## What is being asked
Up to and including the line that contains "from mathutils import", repeat each line of the data exactly, starting from the first.

-- BEGIN Dataset extract --

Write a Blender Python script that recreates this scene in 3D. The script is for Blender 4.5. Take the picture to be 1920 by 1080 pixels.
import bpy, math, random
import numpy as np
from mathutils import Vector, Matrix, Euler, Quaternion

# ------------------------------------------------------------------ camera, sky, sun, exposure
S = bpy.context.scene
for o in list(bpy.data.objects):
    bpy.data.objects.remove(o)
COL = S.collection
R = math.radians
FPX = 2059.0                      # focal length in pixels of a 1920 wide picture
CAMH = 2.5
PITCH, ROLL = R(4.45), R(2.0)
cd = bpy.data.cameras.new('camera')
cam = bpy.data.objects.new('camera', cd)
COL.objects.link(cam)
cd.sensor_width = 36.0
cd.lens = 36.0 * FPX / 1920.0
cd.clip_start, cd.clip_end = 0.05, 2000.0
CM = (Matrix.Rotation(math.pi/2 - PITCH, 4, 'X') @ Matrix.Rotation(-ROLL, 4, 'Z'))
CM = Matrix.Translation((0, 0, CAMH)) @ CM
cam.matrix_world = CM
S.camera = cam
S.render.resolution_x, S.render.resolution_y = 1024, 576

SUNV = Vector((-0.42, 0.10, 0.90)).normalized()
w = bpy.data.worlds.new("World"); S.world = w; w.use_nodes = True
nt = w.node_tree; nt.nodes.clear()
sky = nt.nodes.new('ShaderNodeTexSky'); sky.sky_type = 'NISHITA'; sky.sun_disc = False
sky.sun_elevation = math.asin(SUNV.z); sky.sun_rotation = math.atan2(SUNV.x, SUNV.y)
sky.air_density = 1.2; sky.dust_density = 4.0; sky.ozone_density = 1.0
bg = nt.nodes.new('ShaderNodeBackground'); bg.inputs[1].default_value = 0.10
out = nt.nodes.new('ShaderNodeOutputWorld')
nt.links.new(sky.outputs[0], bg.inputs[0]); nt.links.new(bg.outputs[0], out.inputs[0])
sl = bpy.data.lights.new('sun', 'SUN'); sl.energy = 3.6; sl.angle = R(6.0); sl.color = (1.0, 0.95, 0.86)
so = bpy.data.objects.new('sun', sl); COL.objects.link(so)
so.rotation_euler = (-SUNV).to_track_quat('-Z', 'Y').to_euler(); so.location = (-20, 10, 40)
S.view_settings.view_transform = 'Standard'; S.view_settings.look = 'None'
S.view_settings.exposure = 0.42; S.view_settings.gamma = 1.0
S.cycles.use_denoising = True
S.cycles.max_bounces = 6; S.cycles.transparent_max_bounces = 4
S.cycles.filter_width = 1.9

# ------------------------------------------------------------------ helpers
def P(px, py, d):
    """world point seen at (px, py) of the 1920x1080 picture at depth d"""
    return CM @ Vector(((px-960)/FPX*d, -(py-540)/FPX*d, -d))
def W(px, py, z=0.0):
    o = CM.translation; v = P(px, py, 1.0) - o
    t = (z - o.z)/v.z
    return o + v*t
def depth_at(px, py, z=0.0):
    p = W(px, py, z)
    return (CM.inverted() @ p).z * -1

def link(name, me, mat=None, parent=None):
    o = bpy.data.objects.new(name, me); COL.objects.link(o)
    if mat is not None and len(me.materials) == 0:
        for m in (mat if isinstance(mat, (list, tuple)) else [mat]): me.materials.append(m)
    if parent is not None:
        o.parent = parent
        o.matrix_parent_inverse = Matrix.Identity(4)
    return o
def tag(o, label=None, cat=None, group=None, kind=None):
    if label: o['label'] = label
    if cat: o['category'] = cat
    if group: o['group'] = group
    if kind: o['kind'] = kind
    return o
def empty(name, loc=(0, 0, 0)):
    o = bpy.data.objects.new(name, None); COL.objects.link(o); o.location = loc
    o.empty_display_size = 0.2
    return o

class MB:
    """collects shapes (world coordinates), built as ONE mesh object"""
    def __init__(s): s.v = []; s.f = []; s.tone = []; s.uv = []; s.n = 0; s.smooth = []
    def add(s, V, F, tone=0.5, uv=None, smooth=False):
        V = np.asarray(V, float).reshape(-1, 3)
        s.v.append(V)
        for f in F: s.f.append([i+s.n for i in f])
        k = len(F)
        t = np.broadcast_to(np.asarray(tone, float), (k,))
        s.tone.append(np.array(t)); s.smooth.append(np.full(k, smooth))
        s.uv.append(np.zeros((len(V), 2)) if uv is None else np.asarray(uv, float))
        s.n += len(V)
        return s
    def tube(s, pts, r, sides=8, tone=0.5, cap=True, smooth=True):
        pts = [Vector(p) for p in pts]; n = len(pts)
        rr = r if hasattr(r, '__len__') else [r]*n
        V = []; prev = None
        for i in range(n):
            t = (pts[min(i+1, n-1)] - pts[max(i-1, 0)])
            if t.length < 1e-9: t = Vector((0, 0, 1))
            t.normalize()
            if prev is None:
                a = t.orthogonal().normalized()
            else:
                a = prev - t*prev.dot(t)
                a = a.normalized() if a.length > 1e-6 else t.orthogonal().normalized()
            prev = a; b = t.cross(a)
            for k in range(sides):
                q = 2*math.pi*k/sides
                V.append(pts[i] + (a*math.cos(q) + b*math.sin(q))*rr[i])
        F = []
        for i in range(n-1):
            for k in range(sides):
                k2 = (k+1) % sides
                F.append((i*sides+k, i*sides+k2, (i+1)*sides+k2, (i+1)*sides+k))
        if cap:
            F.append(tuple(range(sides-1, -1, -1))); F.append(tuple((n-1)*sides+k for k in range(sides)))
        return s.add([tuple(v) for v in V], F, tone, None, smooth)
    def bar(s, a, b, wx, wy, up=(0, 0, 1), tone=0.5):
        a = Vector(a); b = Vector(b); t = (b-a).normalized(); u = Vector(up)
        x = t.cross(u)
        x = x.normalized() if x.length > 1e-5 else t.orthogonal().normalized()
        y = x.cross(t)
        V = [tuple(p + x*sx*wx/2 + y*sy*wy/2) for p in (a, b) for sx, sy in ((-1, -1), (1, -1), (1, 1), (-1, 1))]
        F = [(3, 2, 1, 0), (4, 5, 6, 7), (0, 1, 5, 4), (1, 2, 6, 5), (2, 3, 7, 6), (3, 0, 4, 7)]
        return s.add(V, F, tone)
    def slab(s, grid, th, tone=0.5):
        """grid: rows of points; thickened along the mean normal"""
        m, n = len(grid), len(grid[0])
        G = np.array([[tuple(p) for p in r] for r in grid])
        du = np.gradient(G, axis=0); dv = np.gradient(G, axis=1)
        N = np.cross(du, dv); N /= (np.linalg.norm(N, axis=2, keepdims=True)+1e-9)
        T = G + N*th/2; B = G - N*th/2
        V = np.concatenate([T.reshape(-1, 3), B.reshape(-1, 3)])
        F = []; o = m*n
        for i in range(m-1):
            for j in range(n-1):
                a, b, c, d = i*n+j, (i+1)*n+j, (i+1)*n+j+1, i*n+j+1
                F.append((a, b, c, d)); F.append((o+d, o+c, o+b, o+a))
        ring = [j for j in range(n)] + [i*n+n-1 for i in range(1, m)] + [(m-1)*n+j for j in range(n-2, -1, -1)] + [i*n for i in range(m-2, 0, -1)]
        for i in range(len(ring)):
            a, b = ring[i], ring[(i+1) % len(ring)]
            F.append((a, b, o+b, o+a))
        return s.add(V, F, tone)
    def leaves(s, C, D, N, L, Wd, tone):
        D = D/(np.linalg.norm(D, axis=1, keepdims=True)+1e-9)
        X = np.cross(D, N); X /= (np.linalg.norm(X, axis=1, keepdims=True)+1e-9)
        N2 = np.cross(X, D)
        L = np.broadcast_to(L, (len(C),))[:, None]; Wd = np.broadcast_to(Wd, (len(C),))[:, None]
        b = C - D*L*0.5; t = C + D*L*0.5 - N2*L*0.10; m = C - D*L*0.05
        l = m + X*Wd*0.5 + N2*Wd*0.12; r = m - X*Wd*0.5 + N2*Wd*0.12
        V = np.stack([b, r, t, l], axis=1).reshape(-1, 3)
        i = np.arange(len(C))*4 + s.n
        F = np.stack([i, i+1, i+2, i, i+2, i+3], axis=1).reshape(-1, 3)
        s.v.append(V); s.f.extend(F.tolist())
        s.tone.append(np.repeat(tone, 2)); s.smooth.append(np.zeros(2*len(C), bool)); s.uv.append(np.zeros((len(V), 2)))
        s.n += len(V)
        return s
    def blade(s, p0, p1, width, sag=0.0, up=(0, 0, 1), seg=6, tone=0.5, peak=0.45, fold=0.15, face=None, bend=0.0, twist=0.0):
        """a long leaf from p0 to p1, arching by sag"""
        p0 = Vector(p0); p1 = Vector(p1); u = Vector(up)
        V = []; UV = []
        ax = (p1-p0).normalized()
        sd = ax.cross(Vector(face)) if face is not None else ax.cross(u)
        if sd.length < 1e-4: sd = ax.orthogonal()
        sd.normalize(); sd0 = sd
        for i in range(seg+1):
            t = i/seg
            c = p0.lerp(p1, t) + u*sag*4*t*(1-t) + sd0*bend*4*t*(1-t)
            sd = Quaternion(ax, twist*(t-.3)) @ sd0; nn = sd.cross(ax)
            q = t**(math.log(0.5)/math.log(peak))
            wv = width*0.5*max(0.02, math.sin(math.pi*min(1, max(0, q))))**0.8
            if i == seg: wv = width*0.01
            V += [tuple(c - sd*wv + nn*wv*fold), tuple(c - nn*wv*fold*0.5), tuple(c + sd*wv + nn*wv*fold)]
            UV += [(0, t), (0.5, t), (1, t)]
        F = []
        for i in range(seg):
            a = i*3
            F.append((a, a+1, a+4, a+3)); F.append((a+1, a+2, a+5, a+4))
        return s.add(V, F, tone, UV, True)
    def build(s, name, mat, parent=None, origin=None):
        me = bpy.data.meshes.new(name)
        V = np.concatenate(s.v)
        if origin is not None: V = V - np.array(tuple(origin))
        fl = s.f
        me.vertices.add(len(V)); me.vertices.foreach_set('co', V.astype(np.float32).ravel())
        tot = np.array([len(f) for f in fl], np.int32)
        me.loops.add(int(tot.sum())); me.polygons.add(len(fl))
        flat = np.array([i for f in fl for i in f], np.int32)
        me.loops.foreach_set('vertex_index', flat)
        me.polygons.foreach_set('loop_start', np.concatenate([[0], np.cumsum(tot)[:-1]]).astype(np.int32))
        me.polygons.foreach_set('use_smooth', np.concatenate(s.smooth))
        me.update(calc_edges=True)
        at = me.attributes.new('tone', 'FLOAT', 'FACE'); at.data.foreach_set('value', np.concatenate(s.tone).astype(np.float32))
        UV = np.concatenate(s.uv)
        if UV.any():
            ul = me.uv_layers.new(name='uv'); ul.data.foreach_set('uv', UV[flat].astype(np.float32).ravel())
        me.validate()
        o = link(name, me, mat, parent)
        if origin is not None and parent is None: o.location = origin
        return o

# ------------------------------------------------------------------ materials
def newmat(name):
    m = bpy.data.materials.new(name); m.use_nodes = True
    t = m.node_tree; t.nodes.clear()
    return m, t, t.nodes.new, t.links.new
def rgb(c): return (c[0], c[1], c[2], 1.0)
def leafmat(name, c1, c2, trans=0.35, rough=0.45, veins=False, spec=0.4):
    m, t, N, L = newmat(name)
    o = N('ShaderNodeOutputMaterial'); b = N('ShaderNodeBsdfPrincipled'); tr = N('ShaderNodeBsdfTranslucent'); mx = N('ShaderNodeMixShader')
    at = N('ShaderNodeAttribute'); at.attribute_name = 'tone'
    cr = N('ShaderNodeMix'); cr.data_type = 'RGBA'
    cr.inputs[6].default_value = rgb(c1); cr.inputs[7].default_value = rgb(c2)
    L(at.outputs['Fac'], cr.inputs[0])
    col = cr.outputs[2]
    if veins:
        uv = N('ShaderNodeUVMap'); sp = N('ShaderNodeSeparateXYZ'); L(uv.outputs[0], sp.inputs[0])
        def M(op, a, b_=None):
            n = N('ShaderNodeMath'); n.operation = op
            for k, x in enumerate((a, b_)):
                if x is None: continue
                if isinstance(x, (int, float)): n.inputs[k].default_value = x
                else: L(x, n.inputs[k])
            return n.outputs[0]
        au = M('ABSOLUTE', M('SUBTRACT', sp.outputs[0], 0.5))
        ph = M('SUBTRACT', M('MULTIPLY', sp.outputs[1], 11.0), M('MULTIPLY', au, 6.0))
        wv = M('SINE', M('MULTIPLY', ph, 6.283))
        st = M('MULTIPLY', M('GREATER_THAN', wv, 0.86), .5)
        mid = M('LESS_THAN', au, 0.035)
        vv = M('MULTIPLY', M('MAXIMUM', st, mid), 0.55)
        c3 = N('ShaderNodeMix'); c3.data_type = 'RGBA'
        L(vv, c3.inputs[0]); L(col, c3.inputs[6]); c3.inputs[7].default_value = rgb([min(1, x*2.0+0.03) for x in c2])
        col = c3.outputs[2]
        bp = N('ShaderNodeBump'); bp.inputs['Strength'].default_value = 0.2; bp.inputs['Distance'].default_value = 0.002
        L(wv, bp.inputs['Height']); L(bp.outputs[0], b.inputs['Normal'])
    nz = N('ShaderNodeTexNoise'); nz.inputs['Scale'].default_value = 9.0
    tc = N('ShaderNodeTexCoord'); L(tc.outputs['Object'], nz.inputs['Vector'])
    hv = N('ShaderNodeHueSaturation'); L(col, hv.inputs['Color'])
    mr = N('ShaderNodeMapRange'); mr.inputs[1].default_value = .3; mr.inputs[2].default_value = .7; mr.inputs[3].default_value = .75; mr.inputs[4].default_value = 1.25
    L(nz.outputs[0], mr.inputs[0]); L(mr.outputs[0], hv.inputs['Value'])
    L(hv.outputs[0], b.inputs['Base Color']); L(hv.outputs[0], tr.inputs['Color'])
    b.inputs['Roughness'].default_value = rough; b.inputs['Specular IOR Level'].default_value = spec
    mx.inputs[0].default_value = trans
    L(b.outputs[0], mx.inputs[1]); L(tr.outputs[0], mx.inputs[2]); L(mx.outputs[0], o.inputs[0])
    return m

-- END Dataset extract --

## Task output
Write a Blender Python script that recreates this scene in 3D. The script is for Blender 4.5. Take the picture to be 1920 by 1080 pixels.
import bpy, math, random
import numpy as np
from mathutils import Vector, Matrix, Euler, Quaternion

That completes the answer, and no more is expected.